Improving the dispersibility of nanomaterials is a promising approach to enhance the performance of thin-film nanocomposite (TFN) membranes. In this study, hydrophilic nonporous, mesoporous, and dendritic mesoporous silica nanoparticles (NSNs, MSNs, and DMSNs) with a uniform particle size were utilized as aqueous phase additives to prepare TFN membranes through in-situ polymerization. The electrostatic adsorption of nanoparticles increased the concentration of amine monomers on the surface of the polysulfone (PSF) substrate. In collaboration with the steric hindrance effect, nanoparticles restricted the diffusion of piperazine (PIP) into the organic phase to polymerize with the acyl chloride monomers.

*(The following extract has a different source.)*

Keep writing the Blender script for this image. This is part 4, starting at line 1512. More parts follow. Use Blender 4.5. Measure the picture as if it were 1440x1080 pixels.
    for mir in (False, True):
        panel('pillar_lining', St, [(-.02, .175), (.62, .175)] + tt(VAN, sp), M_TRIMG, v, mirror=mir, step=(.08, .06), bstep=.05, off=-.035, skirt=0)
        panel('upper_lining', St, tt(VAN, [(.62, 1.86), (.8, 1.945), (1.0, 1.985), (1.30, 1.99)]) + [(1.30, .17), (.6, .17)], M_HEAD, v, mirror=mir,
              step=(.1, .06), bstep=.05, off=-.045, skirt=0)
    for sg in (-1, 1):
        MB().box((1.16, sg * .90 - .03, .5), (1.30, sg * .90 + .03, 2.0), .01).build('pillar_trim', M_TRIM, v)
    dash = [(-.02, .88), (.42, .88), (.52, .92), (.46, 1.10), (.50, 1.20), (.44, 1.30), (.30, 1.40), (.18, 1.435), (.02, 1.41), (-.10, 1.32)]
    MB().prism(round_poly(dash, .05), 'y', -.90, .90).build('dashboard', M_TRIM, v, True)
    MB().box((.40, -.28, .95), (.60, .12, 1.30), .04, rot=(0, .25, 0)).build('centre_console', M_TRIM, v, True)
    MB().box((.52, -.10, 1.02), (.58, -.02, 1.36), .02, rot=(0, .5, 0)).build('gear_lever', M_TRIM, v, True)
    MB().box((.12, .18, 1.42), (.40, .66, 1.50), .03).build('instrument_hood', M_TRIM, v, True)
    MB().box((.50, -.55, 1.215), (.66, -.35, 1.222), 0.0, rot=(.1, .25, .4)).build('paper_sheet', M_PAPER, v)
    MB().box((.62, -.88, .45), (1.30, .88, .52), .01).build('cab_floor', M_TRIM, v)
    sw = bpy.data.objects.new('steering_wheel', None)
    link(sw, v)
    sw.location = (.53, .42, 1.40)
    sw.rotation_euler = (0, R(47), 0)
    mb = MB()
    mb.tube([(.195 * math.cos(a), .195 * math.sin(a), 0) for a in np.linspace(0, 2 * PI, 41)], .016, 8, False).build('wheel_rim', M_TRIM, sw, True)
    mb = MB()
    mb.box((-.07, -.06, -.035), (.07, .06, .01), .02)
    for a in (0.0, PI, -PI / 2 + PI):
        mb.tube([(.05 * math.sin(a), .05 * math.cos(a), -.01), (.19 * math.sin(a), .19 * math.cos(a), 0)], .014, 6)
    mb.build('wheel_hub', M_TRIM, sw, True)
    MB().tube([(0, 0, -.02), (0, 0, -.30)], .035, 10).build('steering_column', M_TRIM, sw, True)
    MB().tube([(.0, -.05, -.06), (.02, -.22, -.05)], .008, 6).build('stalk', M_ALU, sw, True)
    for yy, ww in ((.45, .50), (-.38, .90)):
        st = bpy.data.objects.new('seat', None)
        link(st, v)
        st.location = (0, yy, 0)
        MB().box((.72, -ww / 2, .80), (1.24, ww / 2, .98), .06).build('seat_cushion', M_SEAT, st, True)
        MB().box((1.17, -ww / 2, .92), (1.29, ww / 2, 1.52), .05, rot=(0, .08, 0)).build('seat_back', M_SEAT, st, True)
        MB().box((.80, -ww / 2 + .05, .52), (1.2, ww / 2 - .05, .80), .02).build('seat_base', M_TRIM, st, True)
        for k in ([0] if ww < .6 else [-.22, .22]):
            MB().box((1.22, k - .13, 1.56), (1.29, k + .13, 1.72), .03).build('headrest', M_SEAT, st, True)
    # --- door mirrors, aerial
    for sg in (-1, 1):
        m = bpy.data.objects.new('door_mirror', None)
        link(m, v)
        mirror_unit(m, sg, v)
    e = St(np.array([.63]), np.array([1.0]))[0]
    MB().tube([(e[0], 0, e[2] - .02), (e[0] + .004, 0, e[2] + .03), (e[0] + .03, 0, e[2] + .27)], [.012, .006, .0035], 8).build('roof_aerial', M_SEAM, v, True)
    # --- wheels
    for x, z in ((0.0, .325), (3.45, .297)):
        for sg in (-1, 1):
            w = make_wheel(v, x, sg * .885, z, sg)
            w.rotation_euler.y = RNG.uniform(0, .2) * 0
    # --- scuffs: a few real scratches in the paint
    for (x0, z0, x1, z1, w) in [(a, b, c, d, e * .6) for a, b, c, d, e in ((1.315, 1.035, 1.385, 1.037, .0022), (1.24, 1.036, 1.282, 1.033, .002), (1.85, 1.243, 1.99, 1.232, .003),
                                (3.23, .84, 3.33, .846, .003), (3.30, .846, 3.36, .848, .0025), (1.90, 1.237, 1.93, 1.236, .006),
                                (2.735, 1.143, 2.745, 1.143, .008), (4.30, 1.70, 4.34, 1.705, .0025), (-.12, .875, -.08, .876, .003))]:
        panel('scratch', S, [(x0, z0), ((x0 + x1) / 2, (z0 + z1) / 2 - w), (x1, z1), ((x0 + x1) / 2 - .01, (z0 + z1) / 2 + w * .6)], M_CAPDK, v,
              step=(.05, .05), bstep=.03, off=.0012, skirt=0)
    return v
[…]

Compared to TFC-0, the TFN membranes exhibited a rougher surface with increased negative charge and had more channels that facilitated the transportation of water molecules. Among the nanoparticles, DMSNs exhibited excellent dispersibility, ensuring their uniform distribution within the polyamide (PA) matrix. Furthermore, DMSNs possessed an open central-radial pore structure, offering more efficient channels for water molecules to cross the membrane. Therefore, a highly crosslinked, defect-free, and hydrophilic PA layer of TFN-DMSNs was achieved. In the performance characterization, TFN-DMSNs demonstrated a high water/salt permselectivity (A/B) of up to 32.25 bar-1, and exhibited good resistance to acidic/alkaline environments as well as foulants during the operation. This study proposes a novel approach to prepare advanced TFN membranes by optimizing the morphological structure of nanoparticles.